Jika tuan terkejut, marah, atau tak nyaman mendengar ucapan misogynistis yang menghina ini, baiklah kita ingat bahwa Ali Khan dan ayahnya hidup dalam novel Ali und Nino, yang terbit pertama kali pada 1937 di Wina. Ceritanya dibangun sebagai deskripsi yang elok tentang sebuah tempat dan masa yang eksotis: Kota Baku di Azerbaijan pada awal abad ke-20, ketika dua ”kebudayaan” bertemu, bersengketa, dan mencoba hidup bersama. Yang pertama kebudayaan ”Eropa” atau ”Kristen”, yang lain tentu saja ”Asiatik” atau ”Muslim”.
Dari kata-kata Safar Khan, sang ayah, kita bisa tahu apa perannya: dialah pembawa suara ”Muslim”. Bersama dia, Sayid Mustafa, seorang keturunan Nabi, anak seorang imam masjid besar dan cucu seorang alim yang menjaga makam Imam Reza di Kota Meshed. Syahdan, inilah pendapat sang Sayid: ”Perempuan itu sekadar sepetak tanah, dan di atasnya laki-laki menggaru…. Nikahlah, tapi ingat: perempuan hanya sepetak tanah.”
Jika dibaca lebih tekun, akan terasa bahwa Ali und Nino bukanlah sebuah novel dengan watak-watak yang rumit dan bergejolak. Cerita ini bertopang pada sejumlah stereotip: tokoh dan ucapan yang terdapat di dalamnya—terutama bila menyangkut Islam—hanyalah hasil cetakan sebuah pakem yang beredar berulang kali, seraya disesuaikan dengan pandangan dan selera orang ramai.
Demikianlah, si ”Muslim” selamanya jadi kosok-balik yang lengkap bagi ”Kristen”, kontras yang tajam terhadap si ”Eropa”—terutama perihal perempuan dan kekerasan.
Persoalannya, tentu, benarkah jadi ”Muslim” berarti harus berperilaku yang berlawanan dengan apa yang dianggap ”Eropa”. Haruskah ”Islam” berarti ”musuh Barat”, dan untuk menegaskan permusuhan itu, si Muslim harus melakukan hal-hal yang ia duga tak dilakukan di ”Barat”—misalnya menghina perempuan seraya merayakan perang dan kegagahan?
Penulis novel ini, memakai nama Kurban Said, tampaknya berpandangan begitu. Ia seorang Muslim.

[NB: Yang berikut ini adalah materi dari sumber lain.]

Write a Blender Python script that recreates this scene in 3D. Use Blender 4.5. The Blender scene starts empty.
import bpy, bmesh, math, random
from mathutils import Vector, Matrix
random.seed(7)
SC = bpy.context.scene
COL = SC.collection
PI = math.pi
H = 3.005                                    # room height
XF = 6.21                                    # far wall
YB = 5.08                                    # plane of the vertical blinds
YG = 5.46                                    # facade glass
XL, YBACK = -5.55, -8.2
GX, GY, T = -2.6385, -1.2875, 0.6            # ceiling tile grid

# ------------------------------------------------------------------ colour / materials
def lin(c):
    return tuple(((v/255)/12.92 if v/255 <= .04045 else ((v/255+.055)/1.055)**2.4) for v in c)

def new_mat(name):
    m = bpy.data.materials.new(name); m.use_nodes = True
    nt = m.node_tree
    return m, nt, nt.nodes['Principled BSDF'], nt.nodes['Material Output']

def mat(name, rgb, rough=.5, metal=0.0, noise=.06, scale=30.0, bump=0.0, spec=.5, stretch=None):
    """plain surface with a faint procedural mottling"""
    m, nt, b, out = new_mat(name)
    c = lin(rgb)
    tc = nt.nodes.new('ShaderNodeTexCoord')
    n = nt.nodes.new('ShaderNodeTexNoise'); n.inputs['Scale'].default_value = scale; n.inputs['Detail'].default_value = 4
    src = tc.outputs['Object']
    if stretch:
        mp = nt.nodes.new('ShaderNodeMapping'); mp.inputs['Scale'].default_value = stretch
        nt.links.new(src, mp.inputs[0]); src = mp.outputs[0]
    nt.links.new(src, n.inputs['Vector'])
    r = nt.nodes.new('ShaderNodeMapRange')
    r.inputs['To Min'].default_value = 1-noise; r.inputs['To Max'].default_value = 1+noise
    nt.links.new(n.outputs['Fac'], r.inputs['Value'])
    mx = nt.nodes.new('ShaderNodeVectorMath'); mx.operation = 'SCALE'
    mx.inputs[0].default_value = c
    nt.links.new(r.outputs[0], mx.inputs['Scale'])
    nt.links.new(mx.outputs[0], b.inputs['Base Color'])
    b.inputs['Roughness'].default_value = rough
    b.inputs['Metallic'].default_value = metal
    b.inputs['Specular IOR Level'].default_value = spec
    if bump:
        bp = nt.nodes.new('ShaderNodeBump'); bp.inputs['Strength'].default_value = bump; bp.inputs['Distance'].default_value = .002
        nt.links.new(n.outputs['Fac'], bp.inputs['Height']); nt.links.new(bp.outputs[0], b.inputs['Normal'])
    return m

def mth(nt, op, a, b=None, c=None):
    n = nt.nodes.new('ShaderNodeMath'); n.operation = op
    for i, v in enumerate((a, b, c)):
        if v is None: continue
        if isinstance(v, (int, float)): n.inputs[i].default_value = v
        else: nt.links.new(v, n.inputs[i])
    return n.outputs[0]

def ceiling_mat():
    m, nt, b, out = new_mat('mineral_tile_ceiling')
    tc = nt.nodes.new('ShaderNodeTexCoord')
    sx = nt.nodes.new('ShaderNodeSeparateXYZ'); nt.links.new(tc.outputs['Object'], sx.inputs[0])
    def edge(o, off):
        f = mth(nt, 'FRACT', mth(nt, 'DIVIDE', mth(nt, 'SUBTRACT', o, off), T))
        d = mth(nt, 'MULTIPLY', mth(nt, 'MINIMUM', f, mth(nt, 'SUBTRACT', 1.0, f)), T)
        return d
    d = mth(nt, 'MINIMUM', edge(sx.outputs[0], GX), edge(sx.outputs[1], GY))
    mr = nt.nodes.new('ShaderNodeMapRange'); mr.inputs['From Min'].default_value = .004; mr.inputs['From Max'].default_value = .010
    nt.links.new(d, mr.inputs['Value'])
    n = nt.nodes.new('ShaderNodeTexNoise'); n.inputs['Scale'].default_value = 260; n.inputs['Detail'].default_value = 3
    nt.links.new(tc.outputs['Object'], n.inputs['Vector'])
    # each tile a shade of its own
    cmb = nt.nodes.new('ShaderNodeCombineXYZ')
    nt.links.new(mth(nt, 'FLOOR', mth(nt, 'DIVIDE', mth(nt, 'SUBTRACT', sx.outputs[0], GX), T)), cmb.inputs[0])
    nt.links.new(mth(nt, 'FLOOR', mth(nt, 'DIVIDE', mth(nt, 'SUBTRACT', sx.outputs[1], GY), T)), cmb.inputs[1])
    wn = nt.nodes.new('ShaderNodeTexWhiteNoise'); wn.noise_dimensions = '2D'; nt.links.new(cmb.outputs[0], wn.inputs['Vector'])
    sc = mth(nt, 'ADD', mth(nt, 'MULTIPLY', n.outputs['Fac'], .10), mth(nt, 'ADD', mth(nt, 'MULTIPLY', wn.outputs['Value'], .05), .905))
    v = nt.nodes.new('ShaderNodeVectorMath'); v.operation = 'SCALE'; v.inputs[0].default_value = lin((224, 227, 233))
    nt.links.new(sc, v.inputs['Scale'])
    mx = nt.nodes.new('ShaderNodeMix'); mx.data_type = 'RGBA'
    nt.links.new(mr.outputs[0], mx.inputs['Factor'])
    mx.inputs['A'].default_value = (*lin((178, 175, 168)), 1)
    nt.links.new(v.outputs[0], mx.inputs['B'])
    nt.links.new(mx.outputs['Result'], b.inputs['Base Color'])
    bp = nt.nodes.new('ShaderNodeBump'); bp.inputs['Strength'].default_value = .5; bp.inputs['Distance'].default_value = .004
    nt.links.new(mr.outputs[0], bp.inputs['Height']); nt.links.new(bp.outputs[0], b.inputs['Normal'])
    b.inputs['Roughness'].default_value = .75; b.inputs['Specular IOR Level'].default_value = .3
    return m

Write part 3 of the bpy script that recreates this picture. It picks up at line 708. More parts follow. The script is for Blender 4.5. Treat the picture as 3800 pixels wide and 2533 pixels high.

Tapi ia punya kisah yang tak sederhana.
Dalam riwayat hidupnya yang penuh warna-warni, yang ditulis secara menarik Tom Reiss dalam The Orientalist, diungkapkan bahwa ia lahir di Baku pada 1905. Nama sebenarnya Lev Nussimbaum, seorang berdarah Yahudi yang lahir dalam keluarga yang jadi kaya karena minyak bumi.
Ketika Lev berumur 13, Uni Soviet, yang baru menegakkan kekuasaannya lewat Revolusi Oktober 1917 di Rusia, merebut kota itu. Si Ibu membunuh diri, dan si ayah pun membawa si bocah mengungsi melalui Turkestan, Persia, dan Pegunungan Kaukasus. Akhirnya anak dan ayah itu sampai ke Berlin.
Di sini, ketika ia berumur 17, Lev memutuskan masuk Islam. Ketika mendaftarkan diri jadi mahasiswa di Friedrich-Wilhelms-Universität, ia memakai nama ”Essad Bey Nousimbaoum”. Dalam beberapa fotonya—misalnya yang dipasang di kulit-muka The Orientalist—ia tampak memakai fez orang Turki, bahkan juga memakai igal, seakan-akan ia seorang syekh dari Arabia.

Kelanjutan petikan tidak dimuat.